Airdrie & Coatbridge Advertiser
Woman admits cash card bid
Pretended to be granddaughter
A brazen Airdrie woman who tried to withdraw cash using a stolen bank card has admitted breaching her subsequent court order punishment.
Charlene McGuire got her hands on the card from another party and pretended to staff at the Airdrie and Coatbridge branches of Clydesdale Bank that she was the carer and granddaughter of the card’s owner.
The 24- year- old was denied cash withdrawals from suspicious staff after chancing her arm at both Monklands banks on April 14, 2014.
McGuire, from Wellside Avenue, admitted both offences and narrowly avoided jail time when she was sentenced to a community payback order with 15 months’ supervision and 175 hours of unpaid work at Airdrie Sheriff Court.

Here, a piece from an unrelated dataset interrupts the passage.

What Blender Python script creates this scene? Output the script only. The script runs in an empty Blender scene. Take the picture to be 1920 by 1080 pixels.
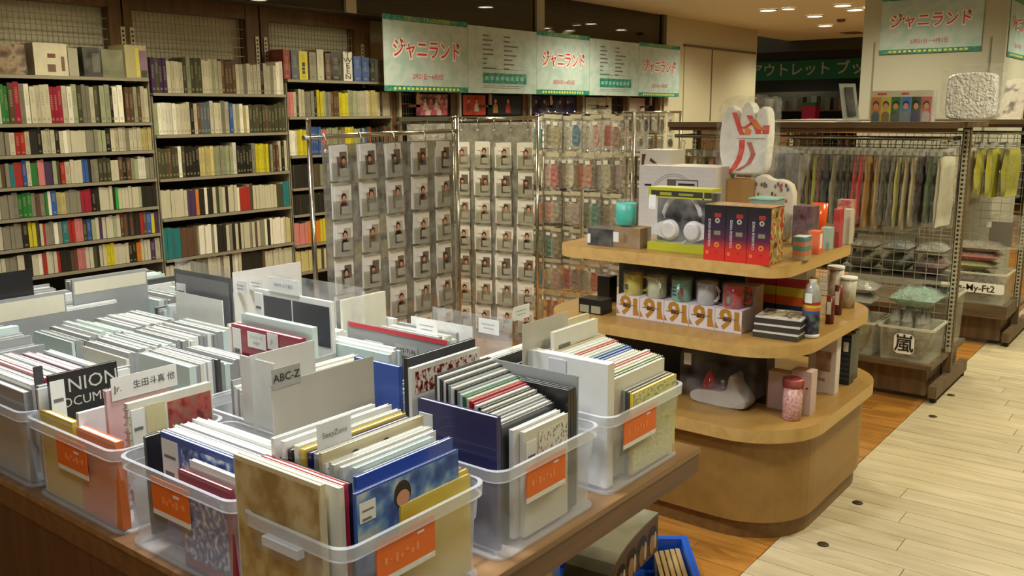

During McGuire’s sentencing, the procurator fiscal said: “The card owner had an account with Clydesdale Bank and put her card into her purse, where she also kept a note of her pin number next to the card.
“The witness left the purse on her living room table and someone unknown took the purse and other property.
“At 9.20am on the day of the offences, the bank employee was working on the cash desk at Clydesdale Bank in Airdrie when the accused tried to withdraw £800 from the card holder’s bank card.
“The witness became suspicious that the accused wasn’t the card holder and questioned her, to which she replied that she was the card holder’s granddaughter and carer.
“Later in the same day, at the Coatbridge Clydesdale Bank branch, the accused tried to withdraw £ 500 from the card and gave staff the same explanation, saying her grandmother had given her access to use the card.”
When McGuire reappeared in the dock accused of breaching her order, defence solicitor Rowan Myles revealed reports on his client were unavailable but that she had made an “admission of breach”.
Sheriff Frank Pieri then deferred sentencing further until March 15 for the criminal justice social work reports previously called for.